Con una devoción suprema a Dios, en Gilead se orquestan violaciones conocidas como «la Ceremonia» e inspiradas en el capítulo 30 del Génesis. En ellas se finge que el mandamás se beneficia a la esposa infértil –se miran a los ojos, vestidos- mientras que la esposa sujeta las manos a la criada, que es la que recibe la penetración. -Lo he explicado muy fino, de nada. Sigo-. Fruto de esas violaciones a veces nacen bebés que son arrebatados de las criadas y entregados a las esposas. Con torturas y abusos varios de por medio, etecé, etecé.

Pues parecerá una distopía, pero la realidad es que justo hace unos meses se aumentó la pena de cárcel a La Manada por violación, porque hasta ahora había quien apreciaba «jolgorio» en el asunto.

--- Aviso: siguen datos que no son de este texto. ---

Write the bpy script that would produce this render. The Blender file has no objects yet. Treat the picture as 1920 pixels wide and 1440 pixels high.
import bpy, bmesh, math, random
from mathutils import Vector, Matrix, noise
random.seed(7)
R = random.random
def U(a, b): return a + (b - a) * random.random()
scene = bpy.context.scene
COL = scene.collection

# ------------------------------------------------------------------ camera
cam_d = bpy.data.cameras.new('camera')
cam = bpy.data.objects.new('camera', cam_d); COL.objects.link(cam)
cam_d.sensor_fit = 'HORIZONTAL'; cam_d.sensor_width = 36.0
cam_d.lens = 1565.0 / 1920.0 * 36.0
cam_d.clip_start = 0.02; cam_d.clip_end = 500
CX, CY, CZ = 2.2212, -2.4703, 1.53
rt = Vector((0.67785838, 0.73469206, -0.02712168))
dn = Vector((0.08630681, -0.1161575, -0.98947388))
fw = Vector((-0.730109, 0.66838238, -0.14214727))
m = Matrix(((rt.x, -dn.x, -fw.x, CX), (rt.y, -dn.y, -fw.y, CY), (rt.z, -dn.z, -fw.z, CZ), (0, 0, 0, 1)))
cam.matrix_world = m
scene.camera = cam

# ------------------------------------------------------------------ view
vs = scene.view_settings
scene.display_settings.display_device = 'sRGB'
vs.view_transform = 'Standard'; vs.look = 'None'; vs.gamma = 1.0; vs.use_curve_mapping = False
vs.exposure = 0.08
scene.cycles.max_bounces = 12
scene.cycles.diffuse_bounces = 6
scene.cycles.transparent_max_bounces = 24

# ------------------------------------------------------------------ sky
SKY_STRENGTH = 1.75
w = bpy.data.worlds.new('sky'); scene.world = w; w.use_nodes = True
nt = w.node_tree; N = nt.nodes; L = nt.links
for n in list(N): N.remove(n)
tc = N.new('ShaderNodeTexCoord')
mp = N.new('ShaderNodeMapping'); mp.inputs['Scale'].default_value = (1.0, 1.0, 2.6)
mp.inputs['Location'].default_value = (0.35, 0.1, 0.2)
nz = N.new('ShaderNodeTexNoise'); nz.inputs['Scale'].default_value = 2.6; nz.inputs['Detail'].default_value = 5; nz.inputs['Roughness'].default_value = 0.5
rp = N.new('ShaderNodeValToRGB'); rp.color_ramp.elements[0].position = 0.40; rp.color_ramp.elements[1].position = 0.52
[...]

Y todavía hay grupos ultras que buscan suprimir la Ley de Violencia de Género –ah, un dato, en lo que va de año se han asesinado 1.000 mujeres. Una minucia-, porque hay que proteger igual a los hombres que a nosotras. Porque «yo no soy feminista, yo soy proigualdad», y otras chorradas sin sentido se oyen cada día. Con la supresión del aborto, el aumento de los permisos de maternidad y no de paternidad, y la negación de la brecha salarial, ¿nos estamos quedando muy atrás respecto a las quimeras de Atwood a mitad de los 80?

La última temporada de la serie de HBO vaticina nuevas formas de violencia, esta vez más psicológica, encarnadas a las mil maravillas en Defred, la protagonista. La rigidez del entorno, muy bien escenificada en una simetría impoluta y una paleta de colores invariable, provoca que toda una gama emocional –hastío, asco, impotencia, alegría, frustración, venganza, victoria, amenaza, solidaridad…- se represente en milímetros de expresión facial. La extrema lentitud, la noción de espera… A nivel de ejecución, la serie es un 10.

Alerta spoiler: También veremos más claramente por qué es una distopía feminista. y es que las nuevas alianzas, impensables antaño, entre las diferentes castas de mujeres van a reorganizar el panorama de Gilead. ¿En qué escala? Aún no lo sabemos. Pero Serena Waterford parece haber reaccionado a su castigo de amputación de un dedo por leer en público, y de esposa cruel y un poco hija de puta ha pasado a congraciarse y buscar apoyo en Defred, su antigua criada. Liberar a Nicole, la hija «de ambas», para que se exilie a Canadá y pueda tener un futuro mejor supone que, de pronto, las estructuras de poder pasan de bifurcarse, de conservadores y progresistas, a hombres y mujeres. En este sentido, una delicia el monólogo de Defred –siempre-, pero en el capítulo 3, Vigilamos, se cubre de gloria.

Pues eso. Que cuidadito, ultras. Os estaremos vigilando.